The what?  Apparently, during the apartheid era the liberal South African legal fraternity took it upon itself to interpret the law in such a way as to work consistently against government intentions - as expressed in the law - and carefully built up precedents etc to get their way, which was to thwart apartheid whenever they could.  Interestingly, significant numbers of these activist legal luminaries didn't subsequently choose to pursue their careers in Mr Mandela's wonderland, I wonder why, but came to London instead where some of them rose to positions of great prominence, numbering amongst the Law Lords.

Well, I keep away from the courts wherever possible and only know what I'm told.  And what I guess is that hundreds of activist lawyers and judges with what we might call a common purpose, could spell trouble for the government going way beyond silly letters to the Times.  Corbyn's newly radicalised front bench will be stirring it, too (oh how quickly the 'new reality' takes hold).  This one will run and run.

ND

10 comments:

James Higham said...

And what I guess is that hundreds of activist lawyers and judges with what we might call a common purpose, could spell trouble for the government ...

Well italicized, Nick.

MyGobsmackedName said...

You'll note it wasnt called the common good....

Besides there'll be a lot more refugees now that a Chinese carrier has docked in Syria and are reportedly preparing to fly sorties with the Russians.

Is it just me or it this is completely fucking mental?
Russian and Chinese military aircraft potentially flying into NATO airspace in Turkey and over the Golan in Israel.

I see deflation taking hold in the UK too - as though it ever left - yet the BBC tell us house prices are rising. I'm starting to think the lunatics really have taken over the asylum.

Will it take Chinese submarines at the Thames Barrier?

Jer said...

MGSN - There will be many fewer Syrian refugees. The fall of Assad would trigger a rush though.

Perhaps there is a genius long range US policy to destabilise Europe - otherwise the US foreign policy, in the ME and Eastern Europe seems to be idiotic.

Jan said...

MGSN Any measure for housing (prices/rents) is conveniently left out of the CPI figure even though this is probably the most important item in most peoples' budgets.

dearieme said...

They are probably all child molesters, these South African lawyers.


I am a bit surprised, though, that they found it easy to work in London. South African law (like Scots Law or Quebec Law) is a variety of Roman Law, not English Common Law. Are you sure you've got this right?

Visc said...

dearieme - it appears to my eye that any excuse to try and render Common Law 'outdated' and suposedly superceded by statute is taken, so no wonder they all came across.

Nick Drew said...

dearieme - well I only know what i am told, but now I've done the job for you & googled it and there were 2: Lords Hoffman and Steyn

(+ doubtless some who never made it to the very top)

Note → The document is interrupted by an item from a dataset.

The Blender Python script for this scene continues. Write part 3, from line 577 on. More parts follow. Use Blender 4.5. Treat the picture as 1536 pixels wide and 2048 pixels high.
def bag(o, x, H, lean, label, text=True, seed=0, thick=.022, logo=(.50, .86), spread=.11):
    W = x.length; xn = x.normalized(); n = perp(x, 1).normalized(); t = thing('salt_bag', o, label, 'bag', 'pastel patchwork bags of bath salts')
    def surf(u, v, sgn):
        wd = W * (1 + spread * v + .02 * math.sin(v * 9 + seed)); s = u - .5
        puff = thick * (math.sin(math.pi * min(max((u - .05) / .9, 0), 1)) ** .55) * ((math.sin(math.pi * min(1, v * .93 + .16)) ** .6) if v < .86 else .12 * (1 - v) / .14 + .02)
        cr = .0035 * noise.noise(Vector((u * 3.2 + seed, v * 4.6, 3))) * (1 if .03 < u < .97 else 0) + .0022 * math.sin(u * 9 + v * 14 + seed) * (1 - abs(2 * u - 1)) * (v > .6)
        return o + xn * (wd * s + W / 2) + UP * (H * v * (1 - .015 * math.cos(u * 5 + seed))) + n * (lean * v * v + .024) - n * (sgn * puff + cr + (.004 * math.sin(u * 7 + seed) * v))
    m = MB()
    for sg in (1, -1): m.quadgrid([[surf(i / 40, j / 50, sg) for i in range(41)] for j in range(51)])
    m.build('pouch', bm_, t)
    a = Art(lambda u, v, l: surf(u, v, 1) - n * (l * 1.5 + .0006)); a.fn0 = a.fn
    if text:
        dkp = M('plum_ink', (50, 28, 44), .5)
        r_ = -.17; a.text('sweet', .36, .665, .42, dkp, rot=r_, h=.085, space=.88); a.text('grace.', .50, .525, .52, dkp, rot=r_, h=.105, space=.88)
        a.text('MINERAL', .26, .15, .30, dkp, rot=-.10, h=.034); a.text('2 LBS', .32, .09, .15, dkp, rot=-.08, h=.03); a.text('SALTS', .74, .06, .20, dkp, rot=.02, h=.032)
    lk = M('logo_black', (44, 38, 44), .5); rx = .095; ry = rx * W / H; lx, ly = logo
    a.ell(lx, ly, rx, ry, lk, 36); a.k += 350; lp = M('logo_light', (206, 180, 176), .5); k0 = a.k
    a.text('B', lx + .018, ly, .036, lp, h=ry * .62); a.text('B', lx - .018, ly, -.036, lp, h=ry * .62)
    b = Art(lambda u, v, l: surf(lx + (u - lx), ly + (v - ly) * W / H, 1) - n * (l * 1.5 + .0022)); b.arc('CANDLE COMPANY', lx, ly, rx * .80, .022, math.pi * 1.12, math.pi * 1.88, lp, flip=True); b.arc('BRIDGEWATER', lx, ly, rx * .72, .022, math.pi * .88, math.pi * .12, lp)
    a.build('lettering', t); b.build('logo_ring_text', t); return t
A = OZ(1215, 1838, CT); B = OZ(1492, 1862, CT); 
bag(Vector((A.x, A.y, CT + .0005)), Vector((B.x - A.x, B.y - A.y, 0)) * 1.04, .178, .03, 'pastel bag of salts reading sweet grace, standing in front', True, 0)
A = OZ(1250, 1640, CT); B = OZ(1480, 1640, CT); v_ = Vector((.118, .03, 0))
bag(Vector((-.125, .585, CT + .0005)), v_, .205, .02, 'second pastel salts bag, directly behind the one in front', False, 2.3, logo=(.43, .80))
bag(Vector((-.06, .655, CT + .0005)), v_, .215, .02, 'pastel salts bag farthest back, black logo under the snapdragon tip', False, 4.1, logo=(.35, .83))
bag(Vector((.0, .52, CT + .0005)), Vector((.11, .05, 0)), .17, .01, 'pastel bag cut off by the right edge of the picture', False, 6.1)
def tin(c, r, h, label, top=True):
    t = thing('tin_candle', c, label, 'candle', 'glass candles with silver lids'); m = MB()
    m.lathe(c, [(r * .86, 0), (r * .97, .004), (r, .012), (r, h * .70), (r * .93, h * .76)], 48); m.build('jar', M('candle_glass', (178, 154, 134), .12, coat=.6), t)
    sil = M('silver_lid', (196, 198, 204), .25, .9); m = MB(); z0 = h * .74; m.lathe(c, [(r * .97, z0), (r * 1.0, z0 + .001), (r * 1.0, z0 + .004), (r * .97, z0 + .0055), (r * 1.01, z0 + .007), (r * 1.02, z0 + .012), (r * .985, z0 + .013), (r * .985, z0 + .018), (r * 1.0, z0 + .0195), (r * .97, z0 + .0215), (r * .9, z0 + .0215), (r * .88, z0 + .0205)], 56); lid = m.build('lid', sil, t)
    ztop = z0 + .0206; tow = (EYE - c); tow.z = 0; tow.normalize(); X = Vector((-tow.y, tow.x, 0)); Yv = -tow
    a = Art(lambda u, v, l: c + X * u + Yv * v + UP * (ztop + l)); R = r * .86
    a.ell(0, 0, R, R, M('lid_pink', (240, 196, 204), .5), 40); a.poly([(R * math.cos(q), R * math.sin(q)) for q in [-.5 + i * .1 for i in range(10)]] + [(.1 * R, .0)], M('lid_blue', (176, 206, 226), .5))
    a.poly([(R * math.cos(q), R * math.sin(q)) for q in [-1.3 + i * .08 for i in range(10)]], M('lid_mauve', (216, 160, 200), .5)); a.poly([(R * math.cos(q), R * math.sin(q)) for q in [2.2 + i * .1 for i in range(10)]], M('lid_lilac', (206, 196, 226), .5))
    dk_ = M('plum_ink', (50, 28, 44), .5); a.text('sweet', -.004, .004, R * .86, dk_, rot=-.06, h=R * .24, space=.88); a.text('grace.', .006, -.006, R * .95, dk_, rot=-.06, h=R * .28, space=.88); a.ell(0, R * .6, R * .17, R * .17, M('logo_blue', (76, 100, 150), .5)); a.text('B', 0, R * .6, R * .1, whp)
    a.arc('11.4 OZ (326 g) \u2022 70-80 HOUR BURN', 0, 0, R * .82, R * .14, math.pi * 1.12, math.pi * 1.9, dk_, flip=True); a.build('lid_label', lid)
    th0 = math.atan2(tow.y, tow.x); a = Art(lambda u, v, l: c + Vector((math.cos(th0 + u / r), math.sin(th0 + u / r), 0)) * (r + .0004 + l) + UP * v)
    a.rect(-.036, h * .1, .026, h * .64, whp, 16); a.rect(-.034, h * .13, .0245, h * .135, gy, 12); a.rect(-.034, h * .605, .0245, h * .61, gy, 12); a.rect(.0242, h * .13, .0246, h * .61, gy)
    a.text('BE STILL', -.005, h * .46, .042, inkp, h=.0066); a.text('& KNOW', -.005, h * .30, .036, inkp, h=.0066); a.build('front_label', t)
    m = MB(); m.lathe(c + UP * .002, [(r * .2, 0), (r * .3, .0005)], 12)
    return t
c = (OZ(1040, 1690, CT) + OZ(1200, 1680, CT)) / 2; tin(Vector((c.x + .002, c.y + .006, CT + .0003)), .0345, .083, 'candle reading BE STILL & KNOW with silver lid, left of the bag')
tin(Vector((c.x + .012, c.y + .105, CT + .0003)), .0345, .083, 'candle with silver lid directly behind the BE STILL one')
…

PS, we ran into Hoffman in the Lords and, as predicted by our brief, we lost! so the episode is firmly engraved in my mind - I didn't think i was mistaken

Steven_L said...

Visc,

Common law can be superceded by statute. For example, detinue is largely superceded by the Torts (Interference with Goods) Act 1979.

More recently, aspects of misrepresentation have been superceded by the Consumer Protection (Amendment) Regulations 2014

Whether small claims court judges ever realised these things happened is another thing.

dearieme said...



According to WKPD there's not much room in his career for Hoffman to have done much anti-apartheiding: "Between 1961 and 1973, he was Stowell Civil Law Fellow at University College, Oxford ... After being called to the Bar from Gray's Inn in 1964, Hoffmann became one of the most sought after and highly priced barristers of his generation ..."


As for Steyn: "he settled in the UK in 1973 joining the English Bar and building a distinguished international commercial law practice." I can only assume that he was prosperous enough to afford some time out of his careers to mug up on English Law. Maybe it would have helped that he made a living in a bit of the law that has little or no connection to English common law.


Anyway, if either was a hero of the anti-apartheid struggle WKPD is strangely silent on the point.

DJK said...

MGSN: It would be mental if Chinese carrier based aircraft were operating over Syria --- but they aren't. Can you quote a source? (DEBKA doesn't count).